By now quick skips around the major scale will be aided by focussing on intervals. Remember to work on these both up and down. While many pupils find it fairly easy to pitch a fourth upwards, many find it much more difficult to do

this downwards. Well known tunes can be used to help fix the interval securely, but if you do this, you will have to go over it many times to make sure that the correct tune and interval are matched – they do tend to get mixed up. Flash cards of intervals consolidate the whole process, and it is useful to point out positioning on the stave, for example that a third is always either from a line to line or from a space to space whereas a fourth is from a line to a space or from a space to a line etc.

Your pupil is now ready to sight sing the melodic line of the next piece (in a major key) that he is going to learn. Can he hear it in his head, perhaps just a few notes at a time? Perhaps he can sing it out loud too. Persuade him to memorise (without playing) just a few bars of the left hand opening – can he play this while singing the melody off by heart or even tapping the melodic rhythm? Invaluable in developing this two-activities-at-a-time work are the echo singing with ostinato tests of the Practical Musicianship Syllabus, Grades 1 and 2. Again, Musicianship in Practice Book I (ABRSM) gives plenty of examples.

Follow on by making minor and then modal patterns familiar in the same way. Playing by ear, harmonisation and improvisation will all improve musicianship skills, as will an understanding of theory. All sorts of ensemble work, from simple two-part sight singing to playing rounds and duets will enhance confidence in holding a musical line. Space has not allowed me to discuss rhythmic work here, but all aspects of this too need to be steadily built up hand in hand with those of pitch.
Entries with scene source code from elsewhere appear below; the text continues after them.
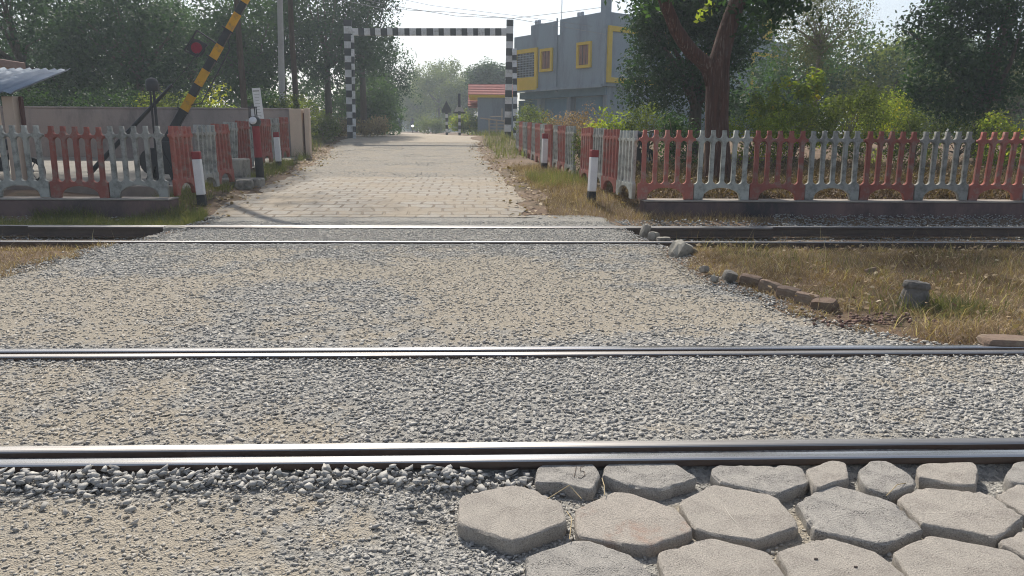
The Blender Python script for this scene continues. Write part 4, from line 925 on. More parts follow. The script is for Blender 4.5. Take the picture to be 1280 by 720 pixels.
def bike(name, label, lit):
    """motorcycle along local +x (front at +x)"""
    t = thing(name, label, 'motorcycle', (0, 0, 0))
    for x in (.66, -.64):
        o = wheel(MB(), (x, 0, .30), .25).build('wheel', m_tyre, t, local=True, smooth=True)
        mb = MB(); mb.tube([(x, -.05, .3), (x, .05, .3)], .06, 10)
        for k in range(6): a = math.pi*k/3; mb.tube([(x, 0, .3), (x+.21*math.cos(a), 0, .3+.21*math.sin(a))], .012, 5)
        mb.build('rim', m_pole, o, local=True)
    mb = MB(); mb.tube([(.66, -.09, .30), (.44, -.09, .92)], .025, 8); mb.tube([(.66, .09, .30), (.44, .09, .92)], .025, 8); mb.build('fork', m_iron, t, local=True)
    mb = MB(); mb.tube([(.43, -.36, 1.02), (.40, -.12, .98), (.40, .12, .98), (.43, .36, 1.02)], .018, 8); mb.tube([(.40, -.33, 1.0), (.44, -.40, 1.18)], .008, 5); mb.tube([(.40, .33, 1.0), (.44, .40, 1.18)], .008, 5); mb.build('handlebar', m_iron, t, local=True)
    mb = MB(); mb.tube([(.42, 0, .85), (.1, 0, .72), (-.6, 0, .7)], .04, 8); mb.tube([(.38, 0, .80), (.15, 0, .38), (-.2, 0, .36), (-.64, 0, .30)], .035, 8); mb.box((.05, 0, .45), (.38, .26, .3)); mb.build('frame', m_iron, t, .02, local=True)
    MB().tube([(.36, 0, .86), (.22, 0, .9), (.0, 0, .84), (-.06, 0, .78)], [.07, .13, .12, .05], 12).build('fuel_tank', m_bike, t, local=True, smooth=True)
    MB().tube([(-.02, 0, .8), (-.2, 0, .79), (-.5, 0, .83), (-.78, 0, .86)], [.09, .13, .12, .05], 10).build('saddle', m_tyre, t, local=True, smooth=True)
    MB().tube([(.02, .16, .36), (-.3, .17, .34), (-.85, .19, .42)], [.03, .05, .055], 8).build('exhaust', m_pole, t, local=True)
    MB().tube([(.44, 0, .88), (.56, 0, .88)], [.06, .10], 12).build('headlight', [m_lit if lit else m_lens], t, local=True)
    return t
def skin_body(name, pts, edges, rad, mat, parent):
    me = bpy.data.meshes.new(name); me.from_pydata(pts, edges, []); me.materials.append(mat); o = bpy.data.objects.new(name, me); link(o); o.parent = parent
    sk = o.modifiers.new('skin', 'SKIN'); sk.use_smooth_shade = True
    for v, r_ in zip(me.skin_vertices[0].data, rad): v.radius = (r_, r_)
    me.skin_vertices[0].data[0].use_root = True
    ss = o.modifiers.new('sub', 'SUBSURF'); ss.levels = 1; ss.render_levels = 2
    return o
def rider(label, group=None):
    t = thing('person', label, 'person', (0, 0, 0), 0, group)
    P = [(-.22, 0, .93), (-.20, 0, 1.15), (-.14, 0, 1.38), (-.10, 0, 1.50), (-.08, 0, 1.62), (-.07, 0, 1.70),
         (-.14, .19, 1.40), (.04, .27, 1.17), (.34, .30, 1.06), (.42, .31, 1.03), (-.14, -.19, 1.40), (.04, -.27, 1.17), (.34, -.30, 1.06), (.42, -.31, 1.03),
         (-.20, .12, .90), (.16, .20, .78), (.04, .20, .40), (.16, .20, .34), (-.20, -.12, .90), (.16, -.20, .78), (.04, -.20, .40), (.16, -.20, .34)]
    E = [(0, 1), (1, 2), (2, 3), (3, 4), (4, 5), (2, 6), (6, 7), (7, 8), (8, 9), (2, 10), (10, 11), (11, 12), (12, 13), (0, 14), (14, 15), (15, 16), (16, 17), (0, 18), (18, 19), (19, 20), (20, 21)]
    rad = [.15, .14, .16, .06, .095, .09, .07, .05, .04, .045, .07, .05, .04, .045, .10, .08, .055, .05, .10, .08, .055, .05]
    skin_body('body', P, E, rad, m_shirt, t)
    MB().lathe([(.03, .13), (.085, .10), (.11, .03), (.108, -.03), (.09, -.05)], (-.075, 0, 1.69), 14).build('hair', m_tyre, t, local=True, smooth=True)
    MB().lathe([(.02, -.10), (.07, -.07), (.078, 0), (.06, .05)], (-.045, 0, 1.66), 12).build('face', m_skin, t, local=True, smooth=True)
    return t
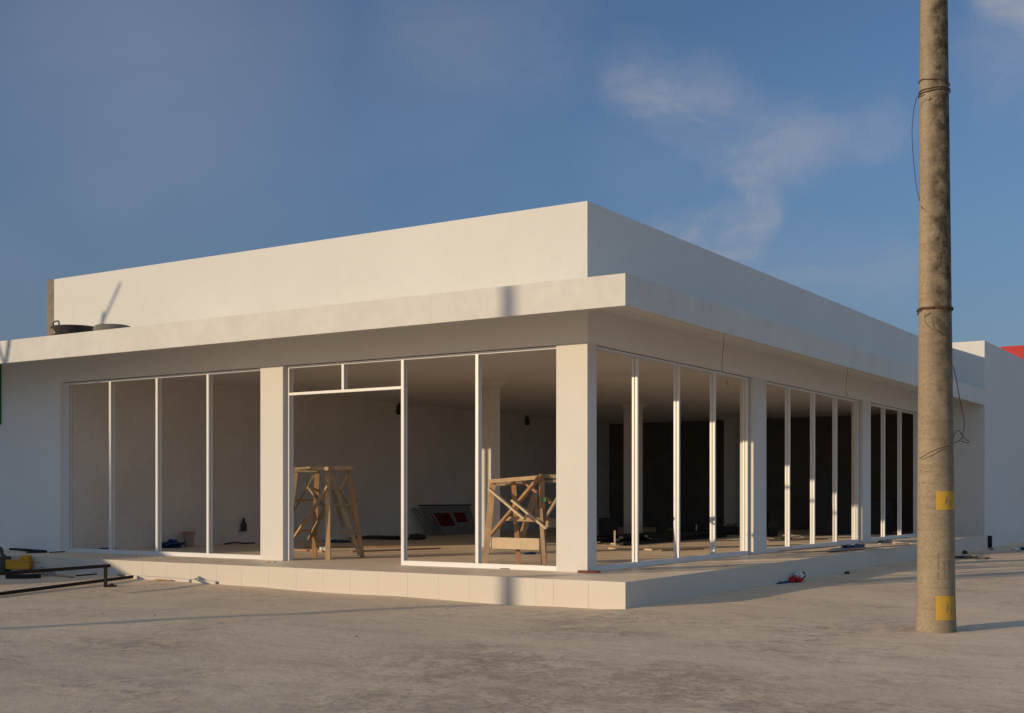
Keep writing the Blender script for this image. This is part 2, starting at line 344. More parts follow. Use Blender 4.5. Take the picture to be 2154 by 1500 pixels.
# ------------------------------------------------------------------ ground
def interp(tab, x):
    if x <= tab[0][0]: return tab[0][1]
    for (a, b), (c, d) in zip(tab, tab[1:]):
        if x <= c: return b + (d - b) * (x - a) / (c - a)
    return tab[-1][1]
BL = [(-13.4, .04), (-11.57, .075), (-10, .085), (-9.7, .055), (-8.2, .048), (-7.5, .028), (-6.5, .017), (-5.8, -.006), (-4.7, -.011), (-3.8, -.002), (-2.5, -.03), (-1.96, -.038), (-1.1, -.024), (-.4, -.022), (0, -.003)]
BR = [(0, -.003), (.2, .009), (1.24, .006), (2.3, .01), (3.94, .014), (6.4, -.03), (7.65, -.009), (10.5, .04), (13.4, .011), (20, .004), (27.5, -.01)]
def gh(x, y):
    d = math.hypot(x, y)
    n = .020 * noise.noise(Vector((x * .35, y * .35, 3))) + .009 * noise.noise(Vector((x * 1.3, y * 1.3, 7)))
    e = 0; w = 0
    if x <= 0 and y < .3: e = interp(BL, x); w = math.exp(-max(-y, 0) / .9)
    elif y >= 0 and x > -.3: e = interp(BR, y); w = math.exp(-max(x, 0) / 1.2)
    elif x > 0 and y < 0: e = -.003; w = math.exp(-d / .9)
    h = n * (1 - w) + e * w
    if x < -.3 and y > .3: h = -.12
    f = max(0, min(1, (60 - math.hypot(x, y)) / 30))
    return h * f
def axis(lo, hi, st, far):
    a = []; v = lo
    while v < hi + 1e-6: a.append(round(v, 4)); v += st
    k = st; v = hi
    while v < far: k *= 1.35; v += k; a.append(v)
    k = st; v = lo
    while v > -far: k *= 1.35; v -= k; a.insert(0, v)
    return a
xs = axis(-14, 10, .16, 2500); ys = axis(-13, 24, .16, 2500)
bm = bmesh.new(); grid = [[bm.verts.new((x, y, gh(x, y))) for x in xs] for y in ys]
for j in range(len(ys) - 1):
    for i in range(len(xs) - 1): bm.faces.new((grid[j][i], grid[j][i + 1], grid[j + 1][i + 1], grid[j + 1][i]))
g = MB(); g.bm.free(); g.bm = bm
go = g.build('ground', 'ground', smooth=True); tag(go, kind='structure')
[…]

The aims of all this work are two fold; firstly to become a good sight singer (and instrumental sight reader) who can enjoy a range of musical activities. Unless our pupils are to become good sight readers we have failed in our efforts to produce independent musicians. The second aim is to be able to look at a page of music and hear it in our head. Can we tell by looking if a sheet of music is by Beethoven or Brahms? Only by becoming familiar with the composers’ styles. Can we hear the harmony in our head? Not, I suspect without having spent time playing cadences and chord progressions. Can we remember accurately the sound of an oboe? Again, only through repeated listening. As teachers, part of our job is to knit together many of these fringe skills which are actually central to a musician, and which will open up for our pupils the magical musical kingdom.